• _What you should do_: Find each line with the string "scene" and copy it.

-.-.-

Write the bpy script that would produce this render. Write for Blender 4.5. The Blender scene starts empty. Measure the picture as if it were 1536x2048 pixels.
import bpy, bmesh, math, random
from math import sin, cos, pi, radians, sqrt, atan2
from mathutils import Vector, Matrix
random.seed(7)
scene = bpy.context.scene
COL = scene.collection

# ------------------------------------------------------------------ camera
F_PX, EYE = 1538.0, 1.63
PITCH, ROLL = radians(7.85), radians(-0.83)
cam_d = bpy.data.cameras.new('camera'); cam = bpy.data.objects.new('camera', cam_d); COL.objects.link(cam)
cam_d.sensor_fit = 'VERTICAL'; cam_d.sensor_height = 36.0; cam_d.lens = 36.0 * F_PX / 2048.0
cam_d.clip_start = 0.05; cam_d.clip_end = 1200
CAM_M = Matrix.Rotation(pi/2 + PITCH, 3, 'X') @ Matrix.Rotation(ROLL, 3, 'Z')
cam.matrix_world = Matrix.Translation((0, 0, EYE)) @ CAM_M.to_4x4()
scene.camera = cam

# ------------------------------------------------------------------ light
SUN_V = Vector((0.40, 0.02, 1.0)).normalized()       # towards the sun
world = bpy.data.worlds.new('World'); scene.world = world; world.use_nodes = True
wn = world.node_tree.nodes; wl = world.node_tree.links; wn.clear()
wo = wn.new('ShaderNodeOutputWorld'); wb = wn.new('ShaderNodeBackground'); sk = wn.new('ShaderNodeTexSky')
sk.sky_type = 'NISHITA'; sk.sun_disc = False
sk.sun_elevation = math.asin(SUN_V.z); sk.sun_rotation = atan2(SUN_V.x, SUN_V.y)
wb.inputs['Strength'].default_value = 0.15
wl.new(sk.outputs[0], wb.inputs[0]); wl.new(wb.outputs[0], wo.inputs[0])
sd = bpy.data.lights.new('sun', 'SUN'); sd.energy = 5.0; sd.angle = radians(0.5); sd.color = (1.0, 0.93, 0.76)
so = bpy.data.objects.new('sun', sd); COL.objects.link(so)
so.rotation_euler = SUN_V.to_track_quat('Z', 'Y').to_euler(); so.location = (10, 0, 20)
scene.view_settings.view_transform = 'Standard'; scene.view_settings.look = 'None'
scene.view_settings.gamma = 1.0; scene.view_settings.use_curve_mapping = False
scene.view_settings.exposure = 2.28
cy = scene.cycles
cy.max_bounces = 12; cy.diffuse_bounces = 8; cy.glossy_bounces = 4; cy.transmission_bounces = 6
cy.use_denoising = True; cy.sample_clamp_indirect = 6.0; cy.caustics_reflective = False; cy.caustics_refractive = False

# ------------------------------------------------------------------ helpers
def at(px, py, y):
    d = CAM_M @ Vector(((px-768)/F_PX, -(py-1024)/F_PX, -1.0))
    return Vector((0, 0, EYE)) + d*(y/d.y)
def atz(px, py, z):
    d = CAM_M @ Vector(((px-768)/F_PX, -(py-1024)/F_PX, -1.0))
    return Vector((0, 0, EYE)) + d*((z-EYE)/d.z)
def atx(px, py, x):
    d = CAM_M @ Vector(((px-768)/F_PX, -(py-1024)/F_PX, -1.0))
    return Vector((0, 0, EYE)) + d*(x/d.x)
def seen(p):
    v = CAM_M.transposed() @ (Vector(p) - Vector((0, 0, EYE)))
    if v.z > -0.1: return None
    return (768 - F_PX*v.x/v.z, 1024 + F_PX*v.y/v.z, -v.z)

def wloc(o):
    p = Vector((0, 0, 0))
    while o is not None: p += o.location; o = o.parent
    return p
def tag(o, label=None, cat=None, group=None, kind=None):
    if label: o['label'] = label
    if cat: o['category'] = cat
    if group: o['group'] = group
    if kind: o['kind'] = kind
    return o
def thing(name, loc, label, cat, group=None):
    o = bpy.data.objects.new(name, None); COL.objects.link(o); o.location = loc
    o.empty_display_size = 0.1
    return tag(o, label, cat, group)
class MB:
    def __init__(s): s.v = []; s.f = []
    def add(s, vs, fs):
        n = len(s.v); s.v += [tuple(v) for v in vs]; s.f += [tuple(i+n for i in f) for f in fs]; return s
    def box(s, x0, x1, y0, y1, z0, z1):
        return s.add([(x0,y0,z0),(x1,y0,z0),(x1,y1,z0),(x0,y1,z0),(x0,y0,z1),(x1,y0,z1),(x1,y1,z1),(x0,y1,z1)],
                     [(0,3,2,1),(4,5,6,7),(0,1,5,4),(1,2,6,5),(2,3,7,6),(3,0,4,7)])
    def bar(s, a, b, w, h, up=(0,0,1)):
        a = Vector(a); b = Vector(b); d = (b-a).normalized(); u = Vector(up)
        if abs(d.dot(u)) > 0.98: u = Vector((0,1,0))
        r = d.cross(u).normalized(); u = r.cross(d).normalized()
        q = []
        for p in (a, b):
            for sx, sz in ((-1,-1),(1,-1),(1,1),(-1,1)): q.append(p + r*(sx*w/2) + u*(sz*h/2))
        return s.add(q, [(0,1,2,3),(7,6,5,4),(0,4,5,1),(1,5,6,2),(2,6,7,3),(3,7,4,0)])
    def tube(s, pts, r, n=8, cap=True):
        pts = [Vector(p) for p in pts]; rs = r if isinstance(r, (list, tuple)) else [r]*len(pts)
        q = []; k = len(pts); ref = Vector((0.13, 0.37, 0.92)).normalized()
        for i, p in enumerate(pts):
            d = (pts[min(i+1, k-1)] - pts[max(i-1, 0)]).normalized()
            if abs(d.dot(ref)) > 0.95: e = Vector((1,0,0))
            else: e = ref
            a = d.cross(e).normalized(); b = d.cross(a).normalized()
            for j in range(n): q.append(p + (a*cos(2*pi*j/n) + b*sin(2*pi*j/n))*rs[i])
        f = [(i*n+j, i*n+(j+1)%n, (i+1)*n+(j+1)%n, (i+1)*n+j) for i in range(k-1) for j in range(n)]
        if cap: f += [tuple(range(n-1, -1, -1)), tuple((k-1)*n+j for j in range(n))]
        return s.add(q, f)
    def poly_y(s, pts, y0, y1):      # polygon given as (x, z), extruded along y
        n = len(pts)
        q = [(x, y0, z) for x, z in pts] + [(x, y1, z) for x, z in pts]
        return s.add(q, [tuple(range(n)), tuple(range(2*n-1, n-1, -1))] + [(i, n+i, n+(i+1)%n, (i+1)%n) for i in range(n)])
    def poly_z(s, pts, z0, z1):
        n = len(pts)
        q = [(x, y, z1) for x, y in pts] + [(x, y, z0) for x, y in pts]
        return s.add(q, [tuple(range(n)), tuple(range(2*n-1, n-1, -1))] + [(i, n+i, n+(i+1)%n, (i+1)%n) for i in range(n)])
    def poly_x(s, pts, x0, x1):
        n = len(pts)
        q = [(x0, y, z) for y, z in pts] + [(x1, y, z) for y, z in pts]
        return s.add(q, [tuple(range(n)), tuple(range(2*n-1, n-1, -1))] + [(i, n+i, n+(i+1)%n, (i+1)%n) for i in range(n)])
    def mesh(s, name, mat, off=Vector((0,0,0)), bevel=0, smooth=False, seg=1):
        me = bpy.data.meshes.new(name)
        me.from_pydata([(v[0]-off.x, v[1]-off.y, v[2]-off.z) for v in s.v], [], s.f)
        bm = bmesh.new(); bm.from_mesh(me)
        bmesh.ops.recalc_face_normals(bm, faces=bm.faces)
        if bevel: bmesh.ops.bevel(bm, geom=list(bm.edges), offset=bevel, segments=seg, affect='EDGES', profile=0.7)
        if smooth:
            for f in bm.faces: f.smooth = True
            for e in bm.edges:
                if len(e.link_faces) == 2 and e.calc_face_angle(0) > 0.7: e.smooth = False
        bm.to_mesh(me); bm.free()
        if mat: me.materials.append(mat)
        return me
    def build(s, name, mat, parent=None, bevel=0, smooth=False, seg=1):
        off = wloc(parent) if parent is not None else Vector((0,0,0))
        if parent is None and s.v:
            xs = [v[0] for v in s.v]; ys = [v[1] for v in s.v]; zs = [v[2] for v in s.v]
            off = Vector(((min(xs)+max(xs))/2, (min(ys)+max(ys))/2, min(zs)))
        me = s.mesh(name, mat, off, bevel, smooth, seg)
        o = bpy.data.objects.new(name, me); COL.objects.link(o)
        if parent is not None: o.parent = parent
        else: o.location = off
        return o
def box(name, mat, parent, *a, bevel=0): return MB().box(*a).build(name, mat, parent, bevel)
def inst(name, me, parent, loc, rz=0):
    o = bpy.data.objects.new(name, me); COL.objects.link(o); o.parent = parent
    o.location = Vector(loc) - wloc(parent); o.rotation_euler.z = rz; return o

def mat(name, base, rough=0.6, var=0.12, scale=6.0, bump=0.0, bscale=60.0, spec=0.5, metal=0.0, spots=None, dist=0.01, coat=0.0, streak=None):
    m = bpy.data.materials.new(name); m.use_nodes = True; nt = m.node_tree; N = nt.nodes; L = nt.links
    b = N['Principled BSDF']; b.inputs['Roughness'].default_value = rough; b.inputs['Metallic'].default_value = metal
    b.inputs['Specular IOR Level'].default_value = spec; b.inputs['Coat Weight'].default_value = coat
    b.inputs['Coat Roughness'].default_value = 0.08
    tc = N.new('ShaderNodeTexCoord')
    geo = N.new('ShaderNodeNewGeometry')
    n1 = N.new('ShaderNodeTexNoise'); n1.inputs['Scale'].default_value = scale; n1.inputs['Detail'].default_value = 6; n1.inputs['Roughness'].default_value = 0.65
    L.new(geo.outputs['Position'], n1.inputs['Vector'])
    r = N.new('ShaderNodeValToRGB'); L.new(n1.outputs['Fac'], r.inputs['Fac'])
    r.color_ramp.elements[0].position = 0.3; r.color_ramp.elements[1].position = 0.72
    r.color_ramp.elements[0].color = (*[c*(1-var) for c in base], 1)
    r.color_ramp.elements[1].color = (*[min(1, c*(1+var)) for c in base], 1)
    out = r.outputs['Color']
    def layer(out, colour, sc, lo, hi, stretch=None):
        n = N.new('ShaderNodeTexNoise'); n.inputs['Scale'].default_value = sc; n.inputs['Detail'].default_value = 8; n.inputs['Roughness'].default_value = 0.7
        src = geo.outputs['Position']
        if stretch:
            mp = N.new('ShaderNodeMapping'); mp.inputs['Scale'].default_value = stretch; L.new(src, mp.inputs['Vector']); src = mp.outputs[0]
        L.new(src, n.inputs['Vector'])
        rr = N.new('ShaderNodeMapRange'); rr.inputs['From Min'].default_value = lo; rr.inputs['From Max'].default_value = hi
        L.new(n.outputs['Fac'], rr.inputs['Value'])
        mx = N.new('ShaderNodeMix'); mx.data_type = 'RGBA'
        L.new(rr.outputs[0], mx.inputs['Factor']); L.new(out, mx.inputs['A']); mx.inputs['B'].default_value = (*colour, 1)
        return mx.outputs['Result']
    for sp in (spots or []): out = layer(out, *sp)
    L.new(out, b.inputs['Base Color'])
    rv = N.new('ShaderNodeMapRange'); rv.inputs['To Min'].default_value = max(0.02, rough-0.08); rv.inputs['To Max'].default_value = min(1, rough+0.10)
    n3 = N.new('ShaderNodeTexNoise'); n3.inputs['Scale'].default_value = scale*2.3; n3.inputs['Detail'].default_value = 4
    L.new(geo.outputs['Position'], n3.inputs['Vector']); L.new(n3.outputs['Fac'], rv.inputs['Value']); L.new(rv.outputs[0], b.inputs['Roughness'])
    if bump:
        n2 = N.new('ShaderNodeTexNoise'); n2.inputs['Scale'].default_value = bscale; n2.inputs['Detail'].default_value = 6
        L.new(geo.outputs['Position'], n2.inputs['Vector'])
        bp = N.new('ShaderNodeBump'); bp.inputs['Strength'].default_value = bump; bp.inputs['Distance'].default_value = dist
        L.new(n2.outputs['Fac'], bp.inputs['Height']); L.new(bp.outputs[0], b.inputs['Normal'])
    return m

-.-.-

• _Answer in full_:
Write the bpy script that would produce this render. Write for Blender 4.5. The Blender scene starts empty. Measure the picture as if it were 1536x2048 pixels.
scene = bpy.context.scene
COL = scene.collection
scene.camera = cam
world = bpy.data.worlds.new('World'); scene.world = world; world.use_nodes = True
scene.view_settings.view_transform = 'Standard'; scene.view_settings.look = 'None'
scene.view_settings.gamma = 1.0; scene.view_settings.use_curve_mapping = False
scene.view_settings.exposure = 2.28
cy = scene.cycles